Many applications maintain concurrent activities. Large scale query processing on big data requires intermediate storage for their computations. Similarly cluster computing also requires storage for the processing of their nodes. Traditionally, these nodes have been sharing volumes or maintaining local file storage. However, most disk operations are already written off as expensive as computing moves more into memory. A large number of workers are generally commodity workers. They don’t need to maintain high performance that object storage cannot step in and fill. Moreover each worker or node gets it own set of objects in the object storage which can be considered as shared-nothing as its own disks.  All they need is their storage to be in the cloud and managed so that they never have to be limited by their disks. 
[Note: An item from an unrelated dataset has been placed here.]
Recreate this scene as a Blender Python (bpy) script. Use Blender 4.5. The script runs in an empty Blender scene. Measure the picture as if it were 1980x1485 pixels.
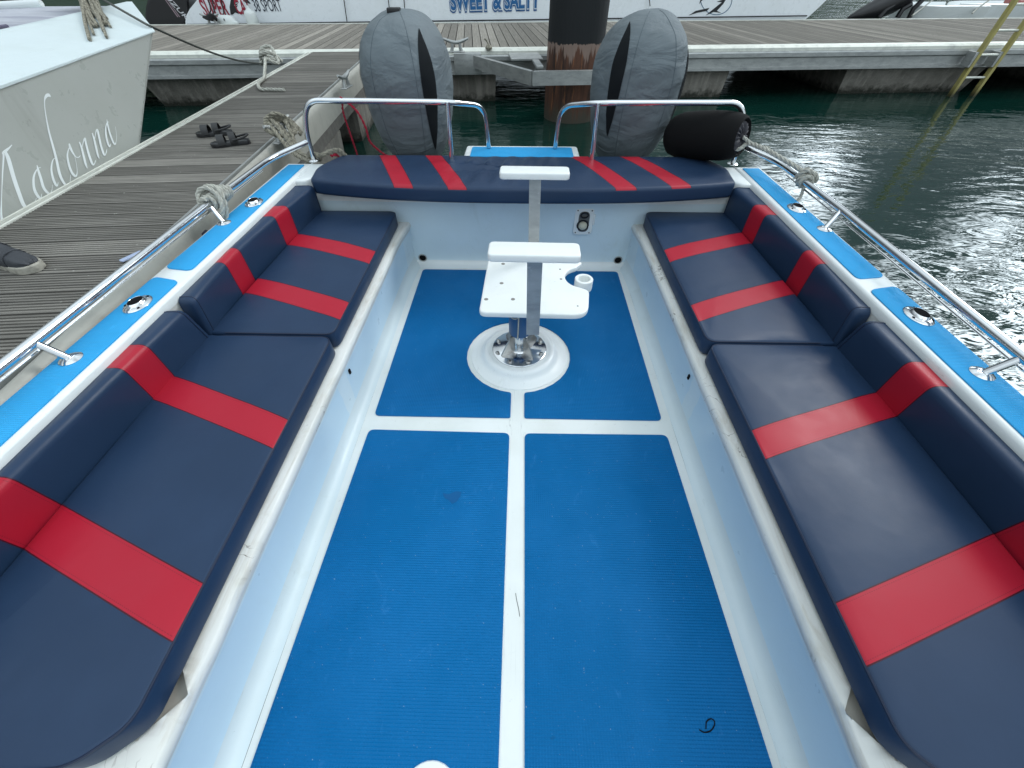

That is how this Ticket Layer positions itself. It offers a tracking and leasing of universal storage that do away with disks for nodes in a cluster and workers in an application. Several forms of data access can be supported in addition to file-system protocols and S3 access in an object storage. The ticketing system is a planning and tracking software management system that generates tickets and leases for remote storage on a workload by workload basis so that the clouds’ elasticity can be brought to individual workers even within the same node or application. 

We were discussing Query over object storage. We now discuss query   rewrites. A query describing the selection of entries with the help of predicates does not necessarily have to be bound to structured or unstructured query languages. Yet the convenience and universal appeal of one language may dominate another. Therefore, in such cases whether the query language is agnostic or predominantly biased, it can be modified or rewritten to suit the needs of the storage stacks described earlier. This implies that not only the data types but also the query commands may be translated to suit the delegations to the storage stacks. If the commands can be honored, then they will return results and since the resolver in the virtualization layer may check all of the registered storage stacks, we will eventually get the result if the data matches.
Delegation doesn’t have to be the only criteria for the virtualization layer. Both the administrator and the system may maintain rules and configurations with which to locate the store for the data. More importantly the rules can be both static and dynamic. The former refers to rules that are declared ahead of the launch of the service and the service merely loads it in. The latter refers to the evaluations that dynamically assign queries to store based on classifiers and connection attributes. There is no limit to the attributes with which the queries are assigned to stores and the evaluation is done with a logic in a module that can be loaded and executed.
Query assignment logic may be directed towards the store that has the relevant data. This is not the only purpose of the logic. Since there can be many stores with the same data for availability, the dynamic assignment can also function as a load balancer. In some cases, we can go beyond load balancing to have resource pools that have been earmarked with different levels of resources and queries may be assigned to these pools. Usually resource pools refer to compute and certain queries may require more resources for computation than others even when the data is made available. Moreover, it is not just resource intensive queries, it is also priority of queries as some may have priority than others. Therefore, the logic for dynamic assignment of queries can have more than one purpose.